The Brighton and Hove city commander said the question of how the teens were radicalised remained the most frustrating aspect of the investigation.

She said the force understood the role social media played in brainwashing young people and said it was vital the authorities got to grips with the issue.

She said the force was “very proactive”  in not criminalising young people but added it was important for the force to learn that “some criminal, risky behaviour” are indicators of early trauma or vulnerabilities.

She added there were issues that prevented some cultures from fully engaging with the police but progress was being made with even very small pieces of information being brought to police attention in a way some communities had not done previously.

"We have learnt many lessons"

RADICALISATION and the possibility of children travelling to Syria to fight was an unknown quantity for professionals operating in 2012 and 2013, Brighton and Hove City Council chief executive Geoff Raw said yesterday.

But staff learnt very quickly from the disappearance of Jaffar and Abdullah Deghayes and the authority has stopped two children from travelling to fight since, including one just six months later with the use of a ward of court order.

Mr Raw said the council’s response to radicalisation and other child exploitation was “much improved” since 2014.

The council boss added it was important for public institutions to gain the trust of all communities with acts of solidarity in the wake of terrorist attacks.

He said it is all about building trust and encouraging the sharing of information.

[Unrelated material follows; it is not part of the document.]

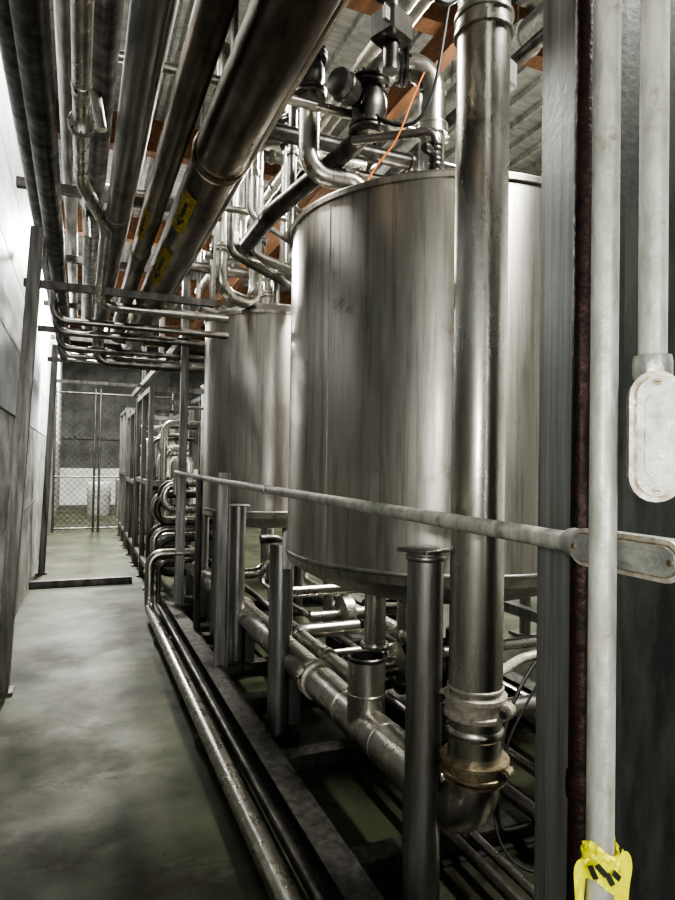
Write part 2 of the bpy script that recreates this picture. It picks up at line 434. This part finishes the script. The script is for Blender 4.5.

Pinaki Ghoshal, director for families, children and learning, said a decision to remove the five Deghayes children from a protection plan in 2012 was not about resources but because of a lack of understanding of adolescent neglect where they were viewed as “perpetrators of violence” and not as victims.

The council’s youth offending service in 2012 was undergoing a “chaotic period” and was deemed “too soft” by the police.

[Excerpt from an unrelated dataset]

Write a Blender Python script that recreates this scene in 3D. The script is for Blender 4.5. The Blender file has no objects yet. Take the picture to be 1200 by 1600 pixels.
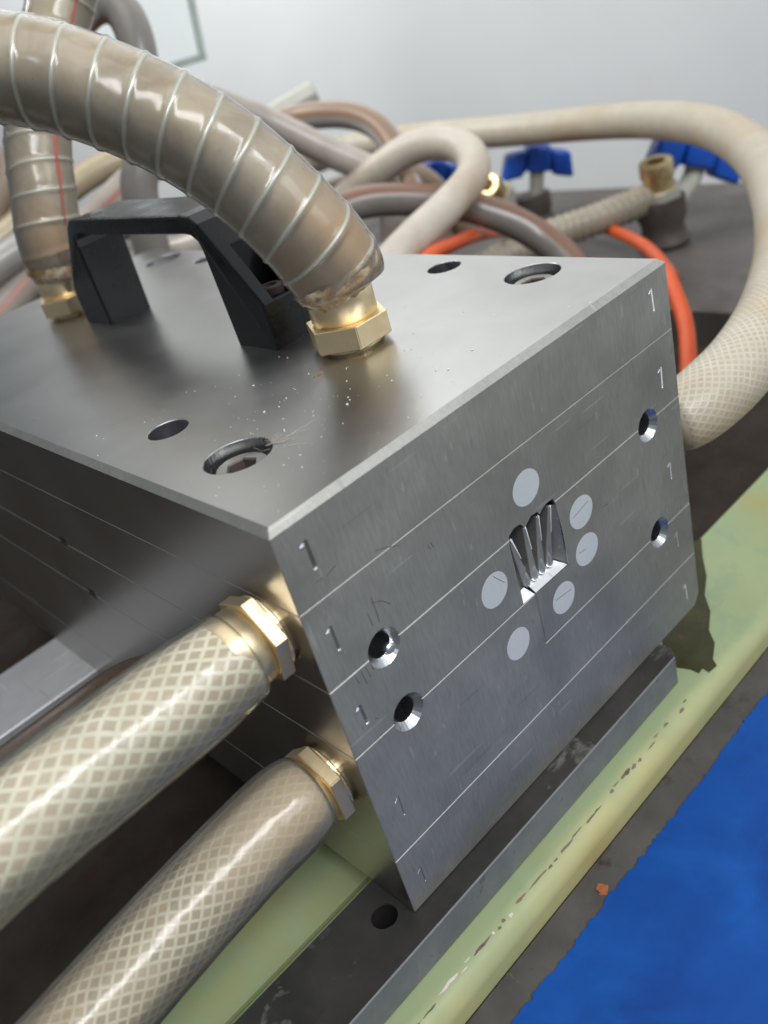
import bpy, bmesh, math, random
import numpy as np
from mathutils import Vector, Matrix
random.seed(7); rng = np.random.default_rng(7)
S = bpy.context.scene
COL = S.collection
ZOFF = 200.0                      # block top face is at z = 200 mm above the work table
def W(p): return Vector((p[0]/1000.0, p[1]/1000.0, (p[2]+ZOFF)/1000.0))   # millimetres -> metres

# ------------------------------------------------------------------ camera
cam = bpy.data.cameras.new('camera'); co = bpy.data.objects.new('camera', cam); COL.objects.link(co)
R = np.array([[0.69273988, -0.67466767, -0.25482347], [-0.51576896, -0.21649939, -0.82892122], [0.50407722, 0.70565682, -0.4979504]])
m = Matrix.Identity(4)
for i in range(3):
    m[i][0] = R[0, i]; m[i][1] = -R[1, i]; m[i][2] = -R[2, i]
cl = W((-95.83, -188.89, 115.97))
for i in range(3): m[i][3] = cl[i]
co.matrix_world = m
cam.sensor_fit = 'VERTICAL'; cam.sensor_height = 36.0; cam.sensor_width = 27.0; cam.lens = 31.382
cam.clip_start = 0.01; cam.clip_end = 50
cam.dof.use_dof = True; cam.dof.focus_distance = 0.325; cam.dof.aperture_fstop = 9.5
S.camera = co
# ------------------------------------------------------------------ world, lamps, exposure
wd = bpy.data.worlds.new('World'); S.world = wd; wd.use_nodes = True
bg = wd.node_tree.nodes['Background']; bg.inputs[0].default_value = (0.80, 0.90, 1.0, 1); bg.inputs[1].default_value = 0.21
S.view_settings.view_transform = 'Standard'; S.view_settings.look = 'None'; S.view_settings.exposure = 0.0; S.view_settings.gamma = 1.0
def area(name, loc, target, sx, sy, power, col):
    l = bpy.data.lights.new(name, 'AREA'); l.shape = 'RECTANGLE'; l.size = sx; l.size_y = sy; l.energy = power; l.color = col
    o = bpy.data.objects.new(name, l); COL.objects.link(o); o.location = loc
    o.rotation_euler = (Vector(target)-Vector(loc)).to_track_quat('-Z', 'Y').to_euler()
    return o
area('ceiling_tube', (-0.15, -0.95, 1.35), (0.0, 0.1, 0.1), 1.5, 0.28, 21, (0.96, 0.98, 1.0))
area('front_window', (0.65, -1.35, 1.1), (0.1, 0.1, 0.05), 0.9, 0.6, 6, (0.93, 0.97, 1.0))
area('ceiling_lamp', (-0.25, 0.25, 1.9), (0.1, 0.3, 0.1), 1.8, 1.2, 10, (1.0, 0.98, 0.95))
area('wall_fill', (-0.02, 1.3, 1.45), (0.9, 1.3, 1.45), 1.3, 1.0, 46, (1.0, 0.99, 0.97))  # unseen fill lamp added to brighten the wall, no window stands there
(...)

Since then it has undergone a major overhaul.

Mr Ghoshal said council staff had difficulty engaging with the family, especially father Abubaker, and the council had learned from the process, in particular the use of only male social workers with the family’s mother Inas Abulsayen which would not happen now.

Council praised for "openess"

REVIEW co-author Edi Carmi said it was “extremely worrying” that the Deghayes’ mother Inas Abulsayen even now is not reporting every incident of racism she faced because she didn’t think it would not be dealt with.

The independent safeguarding consultant led the first review into the death of Baby P and also carried out a church child abuse review in response to the jailing of former Chichester Cathedral head steward Terence Banks.

She said in reality the threat of children going abroad to fight in foreign wars was not on the minds of anyone in Brighton and Hove, or elsewhere in the country, before it happened.

Ms Carmi said dropping the serious case review protocol of anonymity to protect identities as far as possible was never considered despite the high profile nature of the Deghayes family whose identity would have been known to many in Brighton and Hove and beyond.

She praised the council for its “openness and self reflection”, saying bosses had already identified areas where mistakes had been.

No blame for lack of arrests of abuse

BRIGHTON and Hove Muslim Forum chairman Tariq Jung said he did not blame police for failing to successfully prosecute anyone for the prolonged racist abuse of the Deghayes.

But he said he understood how the physical and verbal abuse would have made the Deghayes’ boys feel as it was something he himself had endured when first coming to the UK 45 years ago.

Mr Jung said some in the Muslim community did not report all incidents they were subjected to because they were facing so much abuse and felt tion.

He said the current situation was “very sad”  and he would be looking to set up an easy way to help report something quickly without being identified.

Fiona Sharp, of One Voice, said she did not believe the revelations in the report about the extent of racist abuse would damage the city’s reputation for tolerance.

She said the challenge now was for communities to work together to stamp out abuse and send a message that Brighton and Hove was a liberal city.